Use the JSON Canonicalization Scheme (JCS), RFC 8785, to produce a deterministic byte representation before hashing and signing. The signer canonicalizes, hashes (for example with SHA-256), then signs; every verifier canonicalizes the received receipt identically and checks the signature. This makes receipts verifiable by any counterparty, regulator, or downstream agent, not just the issuing system.

Do

  • Canonicalize every receipt with RFC 8785 (JCS) before signing, and again before verifying.
  • Sign over the hash of the canonical bytes, not raw or pretty-printed JSON.
  • Record the canonicalization, hash, and signature algorithm in the receipt (for example canon: jcs, alg: ecdsa-p256-sha256) so any verifier can reproduce it.

Don't

  • Don't sign framework-default or pretty-printed JSON, because key order or whitespace differences break cross-system verification.
  • Don't assume two services emit identical JSON for the same object; they usually will not.

Section 9: Cross-Agent Payment Accountability

Agent payments often traverse multiple agents (orchestrator to sub-agent to service). If the compliance receipt stays only with the issuing system, accountability is lost at the first hop. The signed receipt MUST travel with the transaction so every downstream party can independently verify who was screened, against which lists, and what was decided, without trusting an upstream agent's word.

Bind each receipt to the specific transaction (include the transaction or intent hash in the signed payload) and propagate it end-to-end. Each hop verifies the inbound receipt and, if it takes its own action, appends its own signed receipt, producing a verifiable chain of accountability across agents. Message-level integrity and replay defence for such receipts is covered in Section 7 of the OWASP MCP Security Cheat Sheet.

Do

  • Attach the signed compliance receipt to the transaction and propagate it across every agent hop.
  • Bind each receipt to the transaction by signing over the transaction or intent hash.
  • At each hop, verify the inbound receipt before acting, and append a new signed receipt for any action taken.

Don't

  • Don't keep the receipt only in the issuing system's logs, because downstream agents then cannot prove screening occurred.
  • Don't let a downstream agent rely on an upstream agent's unverifiable claim that screening happened.

Section 10: Binding Sanctions-List Freshness to the Receipt

A receipt stating "screened, no match" is meaningless without which version of the list, and as of when. Sanctions lists change frequently; a clean screen against a stale list is a compliance gap. Bind the list version and timestamp into the signed receipt so screening freshness is itself non-tamperable and auditable. Public sanctions sources such as the OFAC Sanctions List Search and the EU Consolidated Sanctions List change frequently, so the version screened against must be recorded.

Do

  • Include the sanctions-list source(s), version or publication date, and screening timestamp inside the signed receipt.
  • Define a maximum acceptable list age, record it in the receipt, and fail-closed if it is exceeded.
  • Make list freshness auditable after the fact from the receipt alone.

Don't

  • Don't assert a screening result without recording the list version and date it was screened against.
  • Don't treat "screened" as a boolean; a clean result against an out-of-date list is not compliant.

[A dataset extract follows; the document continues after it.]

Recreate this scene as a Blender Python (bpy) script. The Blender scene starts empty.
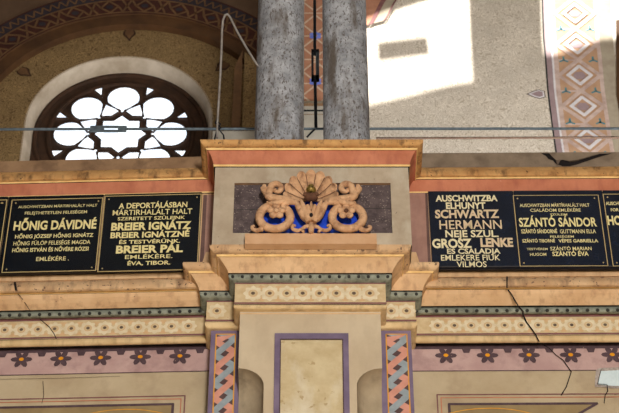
import bpy, math, random
from mathutils import Vector
random.seed(7)
C = bpy.context.scene.collection
PI = math.pi
# ------------------------------------------------------------------ camera model
F = 1878.0; PITCH = math.radians(42.0); CZ = 1.6
cp, sp = math.cos(PITCH), math.sin(PITCH)
RT = Vector((1, 0, 0)); FW = Vector((0, cp, sp)); UP = Vector((0, -sp, cp)); CAM = Vector((0, 0, CZ))
def ray(px, py): return FW + RT*((px-309.5)/F) + UP*((206.5-py)/F)
class Plane:
    """vertical plane y = y0 - (x-x0)*t, photographed points are measured onto it"""
    def __init__(s, y0, x0=0, deg=0): s.y0, s.x0, s.t = y0, x0, math.tan(math.radians(deg)); a = math.radians(deg); s.u = Vector((math.cos(a), -math.sin(a), 0)); s.n = Vector((-math.sin(a), -math.cos(a), 0))
    def off(s, d): q = Plane(s.y0); q.x0, q.t, q.u, q.n = s.x0, s.t, s.u, s.n; q.y0 = s.y0 - d/abs(s.n.y); return q
    def P(s, px, py):
        d = ray(px, py); k = (s.y0 + s.x0*s.t)/(d.y + d.x*s.t); return CAM + d*k
    def at(s, x, z): return Vector((x, s.y0-(x-s.x0)*s.t, z))
# ------------------------------------------------------------------ mesh builder
class MB:
    def __init__(s): s.v = []; s.f = []; s.m = []; s.mats = []; s.sm = []
    def mi(s, m):
        if m not in s.mats: s.mats.append(m)
        return s.mats.index(m)
    def face(s, pts, m, smooth=False):
        b = len(s.v); s.v += [tuple(p) for p in pts]; s.f.append(tuple(range(b, b+len(pts)))); s.m.append(s.mi(m)); s.sm.append(smooth)
    def grid(s, rows, m, smooth=True, closed=False):
        b = len(s.v); n = len(rows[0])
        for r in rows: s.v += [tuple(p) for p in r]
        k = s.mi(m) if not isinstance(m, (list, tuple)) else None
        for i in range(len(rows)-1):
            for j in range(n if closed else n-1):
                j2 = (j+1) % n
                s.f.append((b+i*n+j, b+i*n+j2, b+(i+1)*n+j2, b+(i+1)*n+j)); s.m.append(k if k is not None else s.mi(m[i])); s.sm.append(smooth)
    def box(s, a, b, m):
        x0,y0,z0 = a; x1,y1,z1 = b; V = [(x0,y0,z0),(x1,y0,z0),(x1,y1,z0),(x0,y1,z0),(x0,y0,z1),(x1,y0,z1),(x1,y1,z1),(x0,y1,z1)]
        o = len(s.v); s.v += V
        for f in ((0,3,2,1),(4,5,6,7),(0,1,5,4),(1,2,6,5),(2,3,7,6),(3,0,4,7)): s.f.append(tuple(o+i for i in f)); s.m.append(s.mi(m)); s.sm.append(False)
    def tube(s, pts, rad, m, seg=10, cap=True, flat=1.0):
        pts = [Vector(p) for p in pts]; n = len(pts)
        if not isinstance(rad, (list, tuple)): rad = [rad]*n
        rows = []; prev = None
        for i in range(n):
            t = (pts[min(i+1,n-1)]-pts[max(i-1,0)]).normalized()
            a = Vector((0,-1,0)) if abs(t.y) < .9 else Vector((1,0,0))
            if prev is not None and abs(t.y) >= .9: a = prev
            b = t.cross(a).normalized(); a2 = b.cross(t).normalized(); prev = a2
            rows.append([pts[i] + (b*math.cos(2*PI*k/seg) + a2*math.sin(2*PI*k/seg)*flat)*rad[i] for k in range(seg)])
        s.grid(rows, m, True, True)
        if cap: s.face(rows[0], m); s.face(rows[-1][::-1], m)
    def ball(s, c, r, m, ru=12, rv=8):
        c = Vector(c); 
        if not isinstance(r, (list, tuple)): r = (r, r, r)
        rows = [[c+Vector((r[0]*math.sin(PI*i/rv)*math.cos(2*PI*j/ru), r[1]*math.sin(PI*i/rv)*math.sin(2*PI*j/ru), r[2]*math.cos(PI*i/rv))) for j in range(ru)] for i in range(rv+1)]
        s.grid(rows, m, True, True)
    def lathe(s, c, prof, m, seg=64):
        s.grid([[(c[0]+r*math.cos(2*PI*k/seg), c[1]+r*math.sin(2*PI*k/seg), z) for k in range(seg)] for r, z in prof], m, True, True)
    def px(s, pl, pts, m, off=.0015):
        q = pl.off(off); s.face([q.P(*p) for p in pts], m)
    def ribbon(s, pl, pts, w, m, off=.0015, closed=False):
        """flat painted line of width w metres through plane points given as (x,z) pairs"""
        q = pl.off(off); n = len(pts)
        rng = range(n if closed else n-1)
        for i in rng:
            a = Vector(pts[i]); b = Vector(pts[(i+1) % n]); d = (b-a)
            if d.length < 1e-6: continue
            d.normalize(); e = Vector((-d.y, d.x))*w/2; a2 = a-d*w*.3; b2 = b+d*w*.3
            qq = pl.off(off+(i % 4)*.0003)
            s.face([qq.at(*(a2+e)), qq.at(*(a2-e)), qq.at(*(b2-e)), qq.at(*(b2+e))], m)
    def build(s, name, parent=None, **tags):
        me = bpy.data.meshes.new(name); off = parent_loc(parent) if parent else Vector((0,0,0))
        me.from_pydata([tuple(Vector(p)-off) for p in s.v], [], s.f)
        for m in s.mats: me.materials.append(m)
        me.polygons.foreach_set('material_index', s.m); me.polygons.foreach_set('use_smooth', s.sm); me.update()
        o = bpy.data.objects.new(name, me); C.objects.link(o)
        if parent: o.parent = parent
        for k, v in tags.items(): o[k] = v
        return o
def parent_loc(o):
    l = Vector((0,0,0))
    while o: l += o.location; o = o.parent
    return l
def thing(name, label, cat, loc, group=None):
    o = bpy.data.objects.new(name, None); C.objects.link(o); o.location = loc; o['label'] = label; o['category'] = cat
    if group: o['group'] = group
    o.empty_display_size = .1
    return o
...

Section 11: Regulatory Mapping

The controls in this cheat sheet map to common AML and sanctions obligations. This mapping is illustrative and is not legal advice; obligations vary by jurisdiction. For underlying obligations see, for example, the Bank Secrecy Act and FinCEN Customer Due Diligence Requirements.

Control (this cheat sheet) Maps to
Agent identity before screening (Section 1) KYC/KYB attribution; FATF Recommendation 10 (Customer Due Diligence)
Entity and operator screening (Sections 2-3) OFAC, EU, UK, and UN sanctions screening; FATF Recommendation 6
Signed audit trail and receipt (Sections 4, 8-10) Recordkeeping; FATF Recommendation 11; multi-year retention (BSA, EU AMLD)
Sanctions-list freshness in receipt (Section 10) Obligation to screen against current lists; sanctions-evasion controls
Fail-closed enforcement (Section 5) Blocking obligations for sanctioned parties
Trust-tiered limits (Section 6) Risk-based approach (FATF Recommendation 1); monitoring thresholds

Do

  • Treat this table as a starting point and confirm specific obligations with qualified counsel for each operating jurisdiction.

Don't

  • Don't rely on a single jurisdiction's lists or rules for a cross-border agent payment system.

Section 12: Do's and Don'ts Summary

The consolidated controls below align with the AI-system-specific verification requirements in the OWASP Artificial Intelligence Security Verification Standard (AISVS), in particular Chapter 10 (MCP Security Requirements).

Do

  • Verify agent identity cryptographically before every screening request.
  • Sign every screening request and response with unique nonces and timestamps.
  • Screen both the counterparty entity and the agent's operator against sanctions lists.
  • Maintain a hash-chained, tamper-evident audit trail of every screening interaction.
  • Fail closed on any screening error, timeout, or ambiguous result.
  • Rate limit based on cryptographic agent identity, not IP address.
  • Apply graduated trust levels with different access rights and rate limits.
  • Re-screen agent operators periodically as sanctions lists are updated.
  • Make audit records exportable for regulatory examination.

Don't

  • Accept self-declared agent identity without cryptographic proof.
  • Allow transactions to proceed when screening fails or is unavailable.
  • Store audit records in agent-controlled infrastructure.
  • Cache screening results beyond a configurable time window.
  • Allow agents to lower match thresholds or override screening results.
  • Rely on transport-layer security (TLS) alone for message integrity.
  • Allow anonymous agents to access screening services.
  • Assume that a one-time identity check is sufficient for ongoing access.